"Read my response to A W Smith.
And I totally disagree with your assessment that a professional architect working for the NYC Port Authority, when asked on camera for his professional opinion about a specific WTC debris specimen, an opinion he knows will be heard by a National TV audience, would give a statement that was intended as an "off handed remark."
Your belief shows a total lack of objectivity and a strong personal bias."
"You refer my attitude towards research incompetence as bias, lacking objectivity, belief, and denial... when in reality it's all been criticism towards invalid conclusions drawn from a lack of competent studies.
As I've said before, you've (NOT Voorsanger) shown a lack of competence in even recognizing that your research methodology is incompetent which makes any reasonable discussion either difficult or nearly impossible. Case in point you believe cursory remarks are somehow superior to the very sort of analysis that you kept pushing me to show from someone like him who was able to see the samples up close. Up-close assessments which in themselves provided details that make it blisteringly obvious the assessment you made of the cursory statements was absolutely inaccurate. His comment may have contained the words "molten steel"; that doesn't mean it was a researched remark, nor does it indicate he's an utter fool... that's why you look for additional context. But most people know the difference from a serious, literal remark versus something that was remarked with the intent of describing visual properties through simile or metaphor.
Shoddy research will receive criticism that is appropriate... but you still view my assessment as bias... then view it however you want, as I'm very certain you will."
No.
It is your attitude to a succinctly stated professional opinion as being effectively meaningless, that I find to be biased, lacking in objectivity, adherence to a preconceived belief, and abject denial.
And as for all that great research of yours that you keep trumpeting, you have not made a single discovery that would suggest that Bart Voorsanger gave his professional opinion offhandedly.
You have no proof that his opinion was cursory. That in itself is clear evidence of your lack of objectivity, bias and denial.
And then you have the gall to raise the issue of close up examination.
A close up examination which you could only do staring at a photo image on your pc.

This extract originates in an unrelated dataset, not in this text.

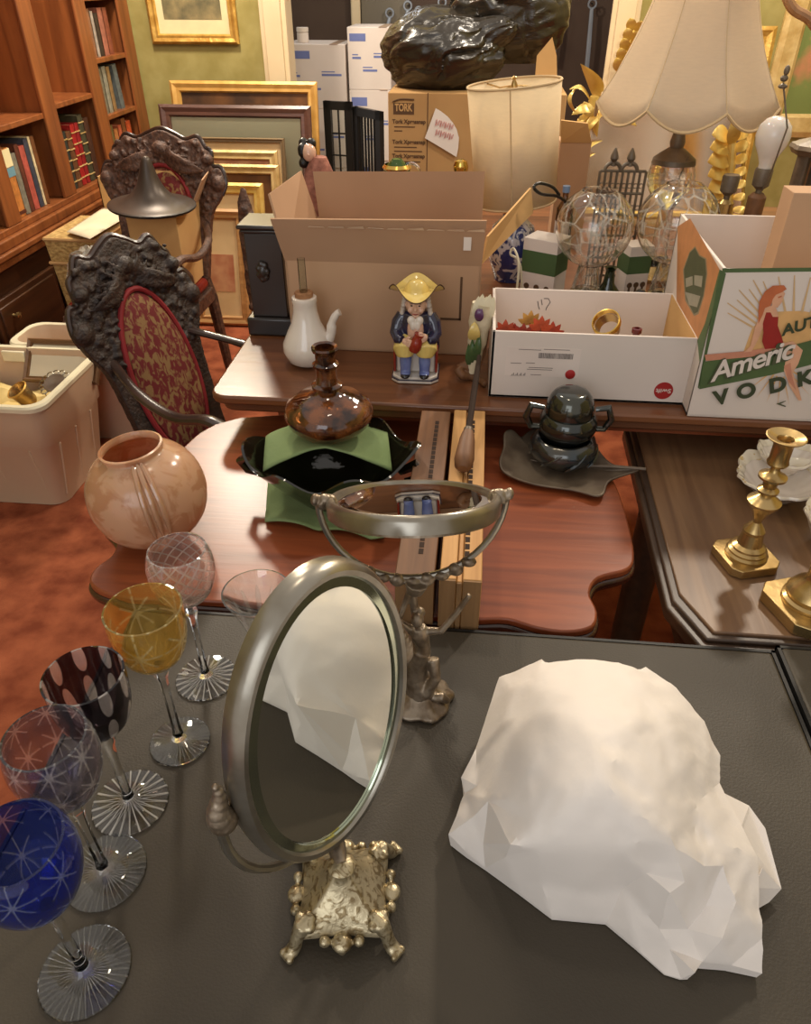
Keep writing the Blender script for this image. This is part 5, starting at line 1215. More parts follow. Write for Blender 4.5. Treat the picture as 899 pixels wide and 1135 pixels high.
# bare bulb lamp and an empty socket
def lamp_socket(name, px, py, Y, label, bulb):
    p = PY(px, py, Y); t = thing(name, label, 'lamp', (p.x, Y, ZB+.001)); h = p.z-ZB
    B().lathe([(0, 0), (.035, 0), (.035, .008), (.022, .014), (.0165, .03), (.0165, h-.035), (.010, h-.028), (0, h-.028)], 28).build('column', M['dark_rail'] if bulb else M['brass'], t)
    B().lathe([(0, h-.03), (.006, h-.03), (.006, h-.022), (.0155, h-.014), (.0165, h+.012), (.0145, h+.016), (0, h+.016)], 24).build('socket', M['pewter'], t)
    return t, h
t, h = lamp_socket('bulb_lamp', 845, 197, 1.56, 'bare lamp with round white bulb and thin harp rod at right', True)
B().lathe([(0, h+.010), (.012, h+.010), (.0125, h+.024), (.0185, h+.038), (.0275, h+.055), (.0305, h+.071), (.0275, h+.087), (.018, h+.098), (.008, h+.1025), (0, h+.103)], 36).build('bulb', M['bulb'], t)
top = PY(868, 92, 1.53) - Vector((t.location.x, t.location.y, ZB))
b = B(); b.tube([(.0, -.017, h-.02), (0, -.040, h+.02), Vector((.006, -.042, h+.09)), top], .0016, 6); b.ball(top+Vector((0, 0, .006)), (.0065, .0065, .0055)); b.ball(top+Vector((.001, 0, .018)), (.005, .005, .008)); b.ball(top+Vector((.001, 0, -.006)), (.008, .008, .004)); b.build('harp_rod', M['pewter'], t)
lamp_socket('socket_lamp', 809, 204, 1.60, 'bare lamp socket without bulb in front of the gold acanthus', False)

# bronze column lamp at right edge
p = PY(886, 235, 1.95); zt_ = PY(886, 160, 1.95).z-ZB
t = thing('column_lamp', 'bronze fluted triple-column lamp base at the right edge', 'lamp', (p.x+.01, 1.95, ZB+.001))
B().span((-.06, -.05, 0), (.07, .05, .02)).build('foot', M['brass'], t, bevel=.003)
for dx in (-.035, .002, .04):
    B().lathe([(0, .02), (.017, .02), (.0165, zt_-.02), (0, zt_-.02)], 24, c=(dx, 0, 0), fr=lambda th, r, z: r*(1-.10*abs(sin(5*th)))).build('column', M['pewter'], t)
B().lathe([(0, zt_-.02), (.062, zt_-.02), (.070, zt_-.008), (.066, zt_), (.03, zt_+.012), (.022, zt_+.03), (.034, zt_+.044), (.030, zt_+.056), (0, zt_+.056)], 30, fr=lambda th, r, z: r*(1+.05*cos(9*th))).build('capital', M['pewter'], t)
B().lathe([(0, zt_+.05), (.018, zt_+.056), (.034, zt_+.075), (.030, zt_+.092), (.012, zt_+.11), (0, zt_+.112)], 26, c=(.012, 0, 0)).build('finial', M['carved_warm'], t)
hp = PY(890, 8, 2.05)
t = thing('bentwood_hoop', 'curved pale wooden arm at the top right corner', 'arm', (PY(899, 110, 2.05).x+.03, 2.05, ZB+.001))
b = B(); b.tube(spline([PY(915, 120, 2.05), PY(916, 60, 2.05), PY(900, 24, 2.05), PY(878, 8, 2.05), PY(868, -20, 2.05), PY(872, -40, 2.05)], 5), .011, 10); b.tube([(PY(915, 120, 2.05).x, 2.05, ZB+.001), PY(915, 120, 2.05)], .011, 10); b.build('arm', wood('pale_bentwood', C(172, 130, 90), C(150, 108, 72), 'z'), t, world=True)

# small clutter between the lamps
def small_box(px, py, Y, w, d, h, rz, label, band=True):
    p = PY(px, py, Y); t = thing('bulb_box', label, 'box', (p.x, Y, ZB+.001), rz)
    B().span((-w/2, -d/2, 0), (w/2, d/2, h)).build('carton', M['white_card'], t, bevel=.001)
    b = B(); b.span((-w/2-.0004, -d/2-.0004, h*.55), (w/2+.0004, d/2+.0004, h*.84)); lab(b.build('green_band', M['green_ink'], t), 'green printed band')
    b = B()
    for k in range(3):
        b.lathe([(0, 0), (.006, 0), (.006, .0006), (0, .0006)], 14, c=(-w*.3+w*.3*k, -d/2, h*.36), M=Matrix.Rotation(PI/2, 4, 'X')); b.span((-w*.3+w*.3*k-.0025, -d/2-.0007, h*.20), (-w*.3+w*.3*k+.0025, -d/2, h*.32))
    lab(b.build('printed_bulbs', M['brown_ink'], t), 'small printed light bulbs')
small_box(604, 290, 1.56, .075, .06, .150, -.5, 'white box with green band and printed bulbs beside the blue jar')
small_box(703, 290, 1.62, .05, .05, .125, .3, 'white box with green band standing between the crystal globes')
p = PY(676, 305, 1.56); t = thing('green_vase', 'small dark green glass vase between the crystal globes', 'vase', (p.x, 1.56, ZB+.001))
B().lathe([(0, 0), (.020, 0), (.028, .020), (.027, .040), (.012, .060), (.009, .085), (.013, .092), (.007, .09), (.005, .06), (0, .02)], 28).build('body', mat('dark_green_glass', C(44, 62, 36), .06, trans=.4, coat=.6), t)
p = PY(714, 318, 1.46); t = thing('dark_figurine', 'dark purple-black glass bird figurine left of the right crystal globe', 'figurine', (p.x, 1.46, ZB+.001))
b = B(); b.lathe([(0, 0), (.02, 0), (.018, .006), (0, .006)], 20); b.ball((0, 0, .035), (.019, .017, .030)); b.ball((-.006, -.006, .072), .013); b.tube([(-.012, -.012, .072), (-.024, -.020, .068)], [.006, .001], 8); b.leaf((.010, 0, .05), (.022, .008, .006), (1, 0, 0), .3, .5); b.build('body', mat('purple_black_glass', C(36, 28, 38), .08, coat=.7, col2=C(60, 66, 34), scale=40, lo=.6, hi=.66), t, remesh=.0016)
p = PY(626, 225, 1.62); t = thing('small_bottle', 'small brown bottle with pale label right of the drum shade', 'bottle', (p.x, 1.62, ZB+.001)); hh = p.z-ZB+.02
B().lathe([(0, 0), (.014, 0), (.015, .004), (.015, hh-.03), (.006, hh-.015), (.006, hh), (0, hh)], 24).build('body', M['amber'], t)
B().lathe([(.0152, hh*.4), (.0156, hh*.4), (.0156, hh*.75), (.0152, hh*.75)], 24, loop=True).build('paper_label', M['white_card'], t); B().lathe([(0, hh), (.0075, hh), (.0075, hh+.012), (0, hh+.012)], 20).build('cap', mat('blue_cap', C(120, 140, 170), .4), t)
b = B(); b.tube(spline([PY(x, y, 1.50+.002*(x-590)) for x, y in ((620, 216), (612, 207), (598, 203), (592, 208), (600, 215), (616, 217), (626, 222))], 5) + [PY(632, 240, 1.60), (PY(632, 240, 1.60).x, 1.62, ZB+.004)], .003, 8)
cd = b.build('electric_cord', M['black'], world=True, loc=tuple(PY(600, 210, 1.5))); tag(cd, 'black electric cord looped above the green-banded box', 'cord')
b = B(); b.tube(spline([(PY(585, 300, 1.45).x, 1.45, ZB+.004), PY(577, 296, 1.46), PY(566, 282, 1.47), PY(570, 276, 1.47), PY(575, 300, 1.44), (PY(570, 312, 1.42).x, 1.42, ZB+.004), (PY(560, 310, 1.41).x, 1.41, ZB+.004)], 5), .0024, 6)
cd = b.build('electric_cord', mat('ivory_cord', C(196, 186, 160), .5), world=True, loc=(PY(575, 300, 1.45).x, 1.45, ZB)); tag(cd, 'ivory electric cord curling in front of the blue and white jar', 'cord')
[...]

I reasonably requested that if you wanted to debunk his professional opinion, than all you had to do was find a comparable professional who had also done a close-up examination of that WTC debris specimen.
Voorsanger was clearly in position to do the close-up examination he based his professional opinion on.
You yourself state that close-up examinations provide blisteringly obvious details, but again, your prejudiced belief reveals its ugly head in your unfounded belief that his evaluation was cursory and absolutely inaccurate. Your lack of professional discipline and rationality, does nothing more than further reveal the extent of your bias and denial.
His
comment stated opinion that the WTC debris sample contained
molten steel can only mean one thing, no matter how many ways you attempt to spin it.
I have edited many documentaries and it is my experience that when a professional is speaking to the camera they are particularly careful about the words they choose. They are quite conscious of the permanent record that is being made from their statements and the potentially vast public and professional audience that will be hearing them.
Your whole approach to avoiding the obvious, that you are wrong and unable to ever admit it, is to try and divert attention away from this inability to prove your point.
Instead you are attempting to re-direct one professional's stated on site opinion into a requirement for a major in depth research project.